Here, these figures do not need to be taken literally. They can be understood as ways of representing tendencies at work in life: movements that bring one closer to harmony, and others that move away from it.
A Question of Orientation
Rather than trying to define good and evil in abstract terms, we can begin with what is directly observable.
At times, certain thoughts, actions, or intentions bring clarity, calm, and a sense of rightness. At other times, they lead to confusion, tension, and closure.
In this simple sense, good can be understood as what moves toward harmony, and evil as what turns away from it. This distinction is not primarily moral. It is experiential.
One Energy, Many Forms
What can be confusing, however, is the diversity of forms this imbalance can take. It may appear as desires, attachments, reactions, or systems of thought.
Yet, when we look more closely, we see that these many forms often rest on the same movement: grasping, fixation, a way of closing in on oneself.
Desire changes its object, attachment changes its support, but the mechanism remains the same.
In the same way, what restores balance is not multiple at its root. It is always a return to a form of simplicity, presence, and alignment.
The Illusion of Evil’s Dominance
At times, it may seem that what divides or disturbs is winning. Human history, as well as personal experience, can give that impression. But this perception depends on perspective.
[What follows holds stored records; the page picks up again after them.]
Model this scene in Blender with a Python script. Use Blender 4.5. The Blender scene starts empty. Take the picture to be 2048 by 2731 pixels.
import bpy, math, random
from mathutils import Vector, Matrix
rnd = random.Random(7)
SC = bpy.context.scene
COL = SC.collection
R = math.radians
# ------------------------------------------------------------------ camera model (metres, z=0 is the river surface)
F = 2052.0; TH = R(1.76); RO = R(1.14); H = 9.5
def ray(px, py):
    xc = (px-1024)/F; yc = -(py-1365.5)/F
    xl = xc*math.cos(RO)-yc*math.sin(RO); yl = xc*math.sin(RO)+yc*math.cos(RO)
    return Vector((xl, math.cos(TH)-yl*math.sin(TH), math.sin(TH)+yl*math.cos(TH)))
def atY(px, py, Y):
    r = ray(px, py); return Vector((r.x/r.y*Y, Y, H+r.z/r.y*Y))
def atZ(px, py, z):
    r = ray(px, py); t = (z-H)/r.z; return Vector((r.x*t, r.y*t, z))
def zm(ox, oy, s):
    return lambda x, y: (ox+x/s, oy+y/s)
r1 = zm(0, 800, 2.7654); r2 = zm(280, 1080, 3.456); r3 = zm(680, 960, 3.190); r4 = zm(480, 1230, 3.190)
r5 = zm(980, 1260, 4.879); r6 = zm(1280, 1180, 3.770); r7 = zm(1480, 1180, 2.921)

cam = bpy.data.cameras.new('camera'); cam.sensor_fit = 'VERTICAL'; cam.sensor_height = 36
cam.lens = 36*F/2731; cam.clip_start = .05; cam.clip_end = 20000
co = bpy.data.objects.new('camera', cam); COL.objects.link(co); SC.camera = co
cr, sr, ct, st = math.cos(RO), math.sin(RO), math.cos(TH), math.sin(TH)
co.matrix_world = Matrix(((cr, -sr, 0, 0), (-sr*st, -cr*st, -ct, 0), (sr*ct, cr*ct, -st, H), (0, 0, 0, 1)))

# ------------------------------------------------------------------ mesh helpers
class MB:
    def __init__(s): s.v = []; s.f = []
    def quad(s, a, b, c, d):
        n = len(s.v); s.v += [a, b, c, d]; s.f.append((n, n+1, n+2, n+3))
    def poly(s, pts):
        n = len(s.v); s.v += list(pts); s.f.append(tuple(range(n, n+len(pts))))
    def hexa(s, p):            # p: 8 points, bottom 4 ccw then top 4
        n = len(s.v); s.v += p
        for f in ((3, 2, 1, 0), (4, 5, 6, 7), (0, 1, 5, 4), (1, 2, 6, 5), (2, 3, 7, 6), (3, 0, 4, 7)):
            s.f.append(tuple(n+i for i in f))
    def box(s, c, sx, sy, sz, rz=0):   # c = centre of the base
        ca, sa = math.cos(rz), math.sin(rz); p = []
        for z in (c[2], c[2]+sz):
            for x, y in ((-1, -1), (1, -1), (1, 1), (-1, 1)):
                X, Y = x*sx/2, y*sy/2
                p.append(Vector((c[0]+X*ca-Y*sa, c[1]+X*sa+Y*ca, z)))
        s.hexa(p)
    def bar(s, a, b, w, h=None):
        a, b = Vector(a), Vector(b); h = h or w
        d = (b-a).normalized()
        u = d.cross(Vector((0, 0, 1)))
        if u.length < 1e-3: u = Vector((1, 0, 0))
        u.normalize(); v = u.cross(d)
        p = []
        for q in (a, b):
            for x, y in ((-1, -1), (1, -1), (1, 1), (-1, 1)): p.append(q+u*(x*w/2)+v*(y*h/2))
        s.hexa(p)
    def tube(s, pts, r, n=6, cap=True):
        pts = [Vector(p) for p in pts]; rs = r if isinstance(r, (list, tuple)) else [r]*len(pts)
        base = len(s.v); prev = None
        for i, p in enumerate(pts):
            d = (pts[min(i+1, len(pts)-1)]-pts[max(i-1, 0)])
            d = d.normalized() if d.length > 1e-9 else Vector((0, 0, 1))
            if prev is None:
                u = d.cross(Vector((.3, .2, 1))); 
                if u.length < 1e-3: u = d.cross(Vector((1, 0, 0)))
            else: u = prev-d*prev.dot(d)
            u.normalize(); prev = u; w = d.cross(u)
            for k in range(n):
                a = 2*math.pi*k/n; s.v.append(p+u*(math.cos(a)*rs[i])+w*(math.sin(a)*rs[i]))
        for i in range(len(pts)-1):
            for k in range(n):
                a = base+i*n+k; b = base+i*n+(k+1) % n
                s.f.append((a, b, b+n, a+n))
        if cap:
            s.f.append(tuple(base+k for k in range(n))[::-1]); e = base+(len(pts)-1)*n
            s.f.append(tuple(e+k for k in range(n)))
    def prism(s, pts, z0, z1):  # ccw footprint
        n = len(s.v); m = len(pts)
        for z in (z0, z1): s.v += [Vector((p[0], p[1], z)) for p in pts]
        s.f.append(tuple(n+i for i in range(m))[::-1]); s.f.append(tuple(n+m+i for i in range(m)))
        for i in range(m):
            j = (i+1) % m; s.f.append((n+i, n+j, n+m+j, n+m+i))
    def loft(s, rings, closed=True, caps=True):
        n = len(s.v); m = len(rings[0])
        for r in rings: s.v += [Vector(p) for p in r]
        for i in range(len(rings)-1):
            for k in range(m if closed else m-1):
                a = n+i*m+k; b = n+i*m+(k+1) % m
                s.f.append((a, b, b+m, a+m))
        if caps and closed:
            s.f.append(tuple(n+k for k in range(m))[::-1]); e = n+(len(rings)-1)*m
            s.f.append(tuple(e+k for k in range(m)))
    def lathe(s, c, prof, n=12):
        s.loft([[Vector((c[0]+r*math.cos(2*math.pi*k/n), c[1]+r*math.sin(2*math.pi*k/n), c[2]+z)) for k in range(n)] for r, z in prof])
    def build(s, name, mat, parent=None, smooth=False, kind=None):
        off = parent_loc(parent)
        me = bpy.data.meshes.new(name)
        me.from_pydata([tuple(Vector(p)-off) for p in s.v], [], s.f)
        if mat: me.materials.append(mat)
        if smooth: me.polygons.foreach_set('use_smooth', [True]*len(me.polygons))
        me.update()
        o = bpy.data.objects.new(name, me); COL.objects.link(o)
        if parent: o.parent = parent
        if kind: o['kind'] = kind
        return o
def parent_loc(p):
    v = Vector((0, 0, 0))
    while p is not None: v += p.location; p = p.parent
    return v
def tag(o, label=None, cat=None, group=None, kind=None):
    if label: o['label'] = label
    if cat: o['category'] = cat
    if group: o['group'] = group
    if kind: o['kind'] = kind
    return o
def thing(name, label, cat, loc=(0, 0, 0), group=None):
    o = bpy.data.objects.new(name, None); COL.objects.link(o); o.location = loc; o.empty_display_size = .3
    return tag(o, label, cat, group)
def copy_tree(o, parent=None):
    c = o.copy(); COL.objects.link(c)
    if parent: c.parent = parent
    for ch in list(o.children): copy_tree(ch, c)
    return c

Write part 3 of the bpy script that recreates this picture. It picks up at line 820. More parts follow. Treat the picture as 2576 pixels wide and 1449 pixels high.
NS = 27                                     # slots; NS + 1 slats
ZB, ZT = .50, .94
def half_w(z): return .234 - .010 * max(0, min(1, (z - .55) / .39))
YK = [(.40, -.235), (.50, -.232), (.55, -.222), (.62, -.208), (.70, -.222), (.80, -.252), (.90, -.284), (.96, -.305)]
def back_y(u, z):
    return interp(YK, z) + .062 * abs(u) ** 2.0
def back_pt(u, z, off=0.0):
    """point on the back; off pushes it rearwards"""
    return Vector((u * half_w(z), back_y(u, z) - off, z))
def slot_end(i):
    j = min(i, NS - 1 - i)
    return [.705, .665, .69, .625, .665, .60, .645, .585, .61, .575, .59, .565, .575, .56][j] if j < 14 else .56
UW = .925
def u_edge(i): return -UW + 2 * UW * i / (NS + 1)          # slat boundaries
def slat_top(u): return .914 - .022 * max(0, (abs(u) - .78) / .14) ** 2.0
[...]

On the scale of a lifetime, certain events seem decisive. On a broader scale, they take on a different place. This shift in perspective changes how we understand what is happening.
Traditions have sometimes expressed this through the idea of a “play” of the world—not to minimize suffering, but to suggest that everything that appears belongs to a larger movement that exceeds immediate understanding.
What Does Not Disappear
The deepest fear is often that of disappearance, of total loss. Yet when we observe experience, we notice that everything changes: the body, thoughts, emotions. What was here yesterday is no longer here today.
And despite these changes, something remains: a continuity that moves through all states without being affected in the same way.
Ancient texts have expressed this by speaking of a principle in the human being that is neither born nor dies, and by comparing the transformations of life to a simple change of clothing.
These images are not meant to be believed, but to be examined.
Harmony as a Reference
In some traditions, the functions of creation, preservation, and transformation have been symbolized by different figures, while being referred back to a single reality.
This language points to the idea that behind the diversity of phenomena there is coherence, continuity, and a form of order.
When one comes into contact with this, even in a simple way, a particular quality is recognized: a quiet obviousness, an absence of inner conflict.
From there, the distinction between what is right and what is not becomes less abstract. It is verified in experience itself.
Confusion Rather Than Combat
We often speak of a struggle between good and evil. This image can be useful, but it can also be misleading.
What is at play is not always a confrontation between two equal forces. More often, it is a confusion that persists, and a clarity that can appear.
When confusion dominates, it can seem strong, structured, convincing. Yet it always depends on a lack of discernment. By contrast, clarity does not fight in the usual sense. It illuminates.
The Inversion of Values
It can happen that what disturbs is taken for what liberates, and what brings peace is dismissed as insufficient. Ancient texts often warned against this inversion of values: mistaking appearance for essence, confusion for life, tension for strength.
This phenomenon is not external. It first takes place within each of us.
In Summary
What we call good and evil can be seen not as two independent opposing realities, but as two possible directions of experience.
One moves toward harmony, simplicity, and alignment. The other toward confusion, fixation, and closure.
And rather than a battle to be fought, it may be a matter of refining discernment.